Washington Blade: Spotlight on Anacostia

I love my job! The Washington Blade did this really cool article on my employer (and favorite nonprofit) ARCH Development Corporation and our efforts in Anacostia. Get to know the wonderful people I work with and some of what we do to put Anacostia on the map. We work with so many great people in the Anacostia and Ward 8 community and we look forward to doing more. The article also mentions our upcoming project: LUMEN8Anacostia and our hopes for how this will benefit the community.

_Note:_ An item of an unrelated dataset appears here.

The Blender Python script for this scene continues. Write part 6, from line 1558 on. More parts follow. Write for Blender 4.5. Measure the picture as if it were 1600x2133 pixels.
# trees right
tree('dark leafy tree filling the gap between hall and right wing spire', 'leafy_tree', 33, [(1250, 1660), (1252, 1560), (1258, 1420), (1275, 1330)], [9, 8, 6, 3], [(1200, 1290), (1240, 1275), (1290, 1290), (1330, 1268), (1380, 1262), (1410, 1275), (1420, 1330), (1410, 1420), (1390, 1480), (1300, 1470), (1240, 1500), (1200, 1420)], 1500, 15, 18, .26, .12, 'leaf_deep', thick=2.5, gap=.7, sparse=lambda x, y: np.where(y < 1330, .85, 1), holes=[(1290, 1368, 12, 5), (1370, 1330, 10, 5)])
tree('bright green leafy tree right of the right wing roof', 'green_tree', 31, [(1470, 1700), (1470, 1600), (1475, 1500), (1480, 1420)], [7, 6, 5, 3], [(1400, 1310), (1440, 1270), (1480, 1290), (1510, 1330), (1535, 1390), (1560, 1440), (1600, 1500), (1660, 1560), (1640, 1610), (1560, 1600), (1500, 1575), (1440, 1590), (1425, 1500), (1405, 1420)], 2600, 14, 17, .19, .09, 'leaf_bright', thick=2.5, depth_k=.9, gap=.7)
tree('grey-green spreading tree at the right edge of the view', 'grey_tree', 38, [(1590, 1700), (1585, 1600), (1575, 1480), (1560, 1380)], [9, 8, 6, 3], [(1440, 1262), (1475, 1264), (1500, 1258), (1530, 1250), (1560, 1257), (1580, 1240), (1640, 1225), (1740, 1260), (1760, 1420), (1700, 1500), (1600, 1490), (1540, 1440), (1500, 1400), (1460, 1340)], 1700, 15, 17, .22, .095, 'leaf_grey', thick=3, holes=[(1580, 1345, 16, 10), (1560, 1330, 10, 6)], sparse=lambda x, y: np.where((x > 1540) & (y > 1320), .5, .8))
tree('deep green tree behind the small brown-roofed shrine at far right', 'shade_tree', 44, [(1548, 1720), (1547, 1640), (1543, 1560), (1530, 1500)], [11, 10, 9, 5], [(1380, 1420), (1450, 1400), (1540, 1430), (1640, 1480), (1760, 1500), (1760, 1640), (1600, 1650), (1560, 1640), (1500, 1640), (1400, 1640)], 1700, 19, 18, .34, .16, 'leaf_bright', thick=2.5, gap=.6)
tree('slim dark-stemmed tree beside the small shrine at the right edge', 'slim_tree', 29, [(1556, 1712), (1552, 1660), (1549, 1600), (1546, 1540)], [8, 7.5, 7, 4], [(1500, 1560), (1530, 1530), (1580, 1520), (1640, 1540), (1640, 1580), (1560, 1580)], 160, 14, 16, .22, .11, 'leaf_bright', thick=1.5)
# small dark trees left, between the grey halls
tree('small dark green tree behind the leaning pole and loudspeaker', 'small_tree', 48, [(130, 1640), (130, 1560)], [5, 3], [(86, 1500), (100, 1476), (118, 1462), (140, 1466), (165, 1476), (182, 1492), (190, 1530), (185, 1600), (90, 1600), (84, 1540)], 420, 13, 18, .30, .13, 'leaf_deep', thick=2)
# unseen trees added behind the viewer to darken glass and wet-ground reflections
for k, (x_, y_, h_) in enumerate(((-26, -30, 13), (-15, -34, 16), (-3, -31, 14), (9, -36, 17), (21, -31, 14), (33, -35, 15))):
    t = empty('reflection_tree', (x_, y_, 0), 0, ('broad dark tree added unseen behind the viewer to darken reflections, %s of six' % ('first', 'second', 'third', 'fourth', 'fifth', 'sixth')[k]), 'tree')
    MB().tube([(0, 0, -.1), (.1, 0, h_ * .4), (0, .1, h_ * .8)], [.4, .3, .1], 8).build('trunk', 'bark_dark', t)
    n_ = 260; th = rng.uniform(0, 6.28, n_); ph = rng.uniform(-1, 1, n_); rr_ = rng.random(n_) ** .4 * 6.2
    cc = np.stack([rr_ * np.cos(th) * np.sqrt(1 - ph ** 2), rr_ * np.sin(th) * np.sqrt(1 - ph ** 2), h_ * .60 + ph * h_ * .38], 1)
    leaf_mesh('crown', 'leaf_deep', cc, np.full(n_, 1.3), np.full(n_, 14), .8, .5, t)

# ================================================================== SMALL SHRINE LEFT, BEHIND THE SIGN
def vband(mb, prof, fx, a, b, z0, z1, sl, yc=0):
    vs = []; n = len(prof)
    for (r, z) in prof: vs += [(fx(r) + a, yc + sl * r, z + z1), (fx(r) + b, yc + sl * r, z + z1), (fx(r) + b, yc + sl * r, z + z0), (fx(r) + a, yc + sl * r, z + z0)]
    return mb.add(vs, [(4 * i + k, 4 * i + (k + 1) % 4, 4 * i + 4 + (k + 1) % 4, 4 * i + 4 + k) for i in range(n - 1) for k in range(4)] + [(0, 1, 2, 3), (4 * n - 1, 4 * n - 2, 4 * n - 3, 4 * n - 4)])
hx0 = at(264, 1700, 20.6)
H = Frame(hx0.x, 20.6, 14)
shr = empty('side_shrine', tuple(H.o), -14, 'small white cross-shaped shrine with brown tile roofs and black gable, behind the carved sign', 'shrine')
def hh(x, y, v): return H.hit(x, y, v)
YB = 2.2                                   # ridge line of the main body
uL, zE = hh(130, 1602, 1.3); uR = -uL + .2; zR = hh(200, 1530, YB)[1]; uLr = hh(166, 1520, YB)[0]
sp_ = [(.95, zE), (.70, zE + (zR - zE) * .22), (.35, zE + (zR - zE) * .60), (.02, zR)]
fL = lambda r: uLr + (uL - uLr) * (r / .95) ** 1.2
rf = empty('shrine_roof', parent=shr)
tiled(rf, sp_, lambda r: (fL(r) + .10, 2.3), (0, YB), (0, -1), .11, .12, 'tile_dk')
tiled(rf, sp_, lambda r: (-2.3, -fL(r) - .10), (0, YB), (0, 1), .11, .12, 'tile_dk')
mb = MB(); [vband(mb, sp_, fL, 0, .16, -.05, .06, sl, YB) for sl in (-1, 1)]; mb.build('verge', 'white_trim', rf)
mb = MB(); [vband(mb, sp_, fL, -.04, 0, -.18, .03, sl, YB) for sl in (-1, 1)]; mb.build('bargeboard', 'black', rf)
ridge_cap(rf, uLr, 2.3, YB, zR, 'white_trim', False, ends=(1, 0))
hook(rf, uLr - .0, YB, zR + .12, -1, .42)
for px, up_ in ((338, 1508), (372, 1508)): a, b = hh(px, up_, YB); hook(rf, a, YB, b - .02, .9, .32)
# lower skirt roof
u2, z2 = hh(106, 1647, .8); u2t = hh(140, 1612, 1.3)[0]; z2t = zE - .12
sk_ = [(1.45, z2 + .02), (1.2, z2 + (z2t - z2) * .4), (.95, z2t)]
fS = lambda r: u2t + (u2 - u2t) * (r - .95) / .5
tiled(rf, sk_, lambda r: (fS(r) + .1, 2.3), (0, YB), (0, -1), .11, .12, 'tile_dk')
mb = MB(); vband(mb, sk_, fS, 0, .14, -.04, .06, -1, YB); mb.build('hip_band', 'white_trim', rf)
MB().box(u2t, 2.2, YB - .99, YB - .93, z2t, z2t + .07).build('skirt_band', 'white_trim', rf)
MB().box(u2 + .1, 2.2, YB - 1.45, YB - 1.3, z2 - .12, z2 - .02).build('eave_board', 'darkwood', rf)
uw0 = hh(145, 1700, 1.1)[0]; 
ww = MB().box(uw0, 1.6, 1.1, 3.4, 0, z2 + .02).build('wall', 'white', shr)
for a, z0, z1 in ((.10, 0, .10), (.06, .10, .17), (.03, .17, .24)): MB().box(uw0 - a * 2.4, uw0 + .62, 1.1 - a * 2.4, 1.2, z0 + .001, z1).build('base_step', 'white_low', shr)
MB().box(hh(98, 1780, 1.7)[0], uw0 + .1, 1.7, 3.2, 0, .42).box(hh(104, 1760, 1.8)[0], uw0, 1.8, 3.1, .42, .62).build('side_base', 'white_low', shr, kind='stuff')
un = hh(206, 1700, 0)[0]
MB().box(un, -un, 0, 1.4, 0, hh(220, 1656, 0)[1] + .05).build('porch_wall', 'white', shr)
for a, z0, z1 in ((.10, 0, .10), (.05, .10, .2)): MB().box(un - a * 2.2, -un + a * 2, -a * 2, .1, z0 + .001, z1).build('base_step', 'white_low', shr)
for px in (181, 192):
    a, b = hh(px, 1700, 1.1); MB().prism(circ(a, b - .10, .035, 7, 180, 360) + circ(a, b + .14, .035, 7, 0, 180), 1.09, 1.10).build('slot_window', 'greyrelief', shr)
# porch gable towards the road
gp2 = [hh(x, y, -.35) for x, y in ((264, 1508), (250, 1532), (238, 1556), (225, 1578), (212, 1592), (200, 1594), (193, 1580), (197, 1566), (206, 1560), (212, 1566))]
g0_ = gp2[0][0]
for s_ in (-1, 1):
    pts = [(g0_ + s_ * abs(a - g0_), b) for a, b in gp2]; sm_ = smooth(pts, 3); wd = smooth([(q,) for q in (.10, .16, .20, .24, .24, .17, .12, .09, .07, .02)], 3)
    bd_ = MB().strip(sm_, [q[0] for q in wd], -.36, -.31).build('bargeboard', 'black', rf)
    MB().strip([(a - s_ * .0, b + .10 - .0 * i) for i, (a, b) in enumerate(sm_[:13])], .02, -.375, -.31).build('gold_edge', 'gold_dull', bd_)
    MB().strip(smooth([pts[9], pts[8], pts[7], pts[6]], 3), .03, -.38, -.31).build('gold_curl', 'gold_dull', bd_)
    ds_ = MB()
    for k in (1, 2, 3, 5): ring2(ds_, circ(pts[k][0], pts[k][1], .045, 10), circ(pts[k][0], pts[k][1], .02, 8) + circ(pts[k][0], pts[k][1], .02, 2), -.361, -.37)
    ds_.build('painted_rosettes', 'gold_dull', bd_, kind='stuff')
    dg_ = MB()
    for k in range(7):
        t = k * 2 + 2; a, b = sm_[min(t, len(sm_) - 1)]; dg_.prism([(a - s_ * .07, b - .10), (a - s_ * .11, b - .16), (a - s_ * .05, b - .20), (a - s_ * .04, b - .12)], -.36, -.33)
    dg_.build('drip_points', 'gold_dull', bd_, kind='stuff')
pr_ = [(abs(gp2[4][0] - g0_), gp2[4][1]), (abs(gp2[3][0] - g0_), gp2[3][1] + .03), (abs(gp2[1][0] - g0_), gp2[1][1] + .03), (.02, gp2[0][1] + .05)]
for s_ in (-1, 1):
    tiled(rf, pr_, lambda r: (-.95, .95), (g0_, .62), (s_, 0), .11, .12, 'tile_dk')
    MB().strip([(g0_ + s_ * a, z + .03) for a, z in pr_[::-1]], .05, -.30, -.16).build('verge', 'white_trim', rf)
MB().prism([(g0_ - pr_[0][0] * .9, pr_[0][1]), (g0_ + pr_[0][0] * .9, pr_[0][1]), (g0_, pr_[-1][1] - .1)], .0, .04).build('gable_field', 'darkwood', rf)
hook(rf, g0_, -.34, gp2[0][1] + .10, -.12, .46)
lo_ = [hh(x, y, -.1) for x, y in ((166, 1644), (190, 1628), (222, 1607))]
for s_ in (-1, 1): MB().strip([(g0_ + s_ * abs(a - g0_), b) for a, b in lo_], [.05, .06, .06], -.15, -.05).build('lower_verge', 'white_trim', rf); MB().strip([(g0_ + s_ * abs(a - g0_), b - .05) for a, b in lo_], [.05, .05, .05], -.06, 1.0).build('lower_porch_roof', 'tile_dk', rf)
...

Go HERE to read the full article.

Excerpt:

With the Smithsonian here and a host of other well-established galleries hosting exhibits — sometimes of national renown — it’s easy to get overlooked in the Washington art scene. But there’s a flourishing art community east of the Anacostia River, a handful of galleries and, come April, a bounty of opportunities for everyone to see them both in the established art houses there and in a bevy of abandoned buildings and warehouses. 
Anacostia, just one of the Ward 8 D.C. Southeast neighborhoods east of the River, is changing. On April 14, residents there will launch Lumen8Anacostia, a three-month arts initiative that’s using a $250,000 grant the D.C. Office of Planning received from ArtPlace (a collaboration of nine of the country’s top foundations, eight federal agencies and six large banks that supports “creative placemaking” with grants and more) to be administered to four D.C. neighborhoods (the others are Brookland, Deanwood and the central 14th Street area N.W.) to create temporary art and culture spaces in “emerging” neighborhoods where vacant and/or underutilized storefronts and empty lots will be transformed into art knolls. Arch Development Corporation, which has been working since 1991 to revitalize historic Anacostia with several initiatives and economic development plans, is implementing Lumen8.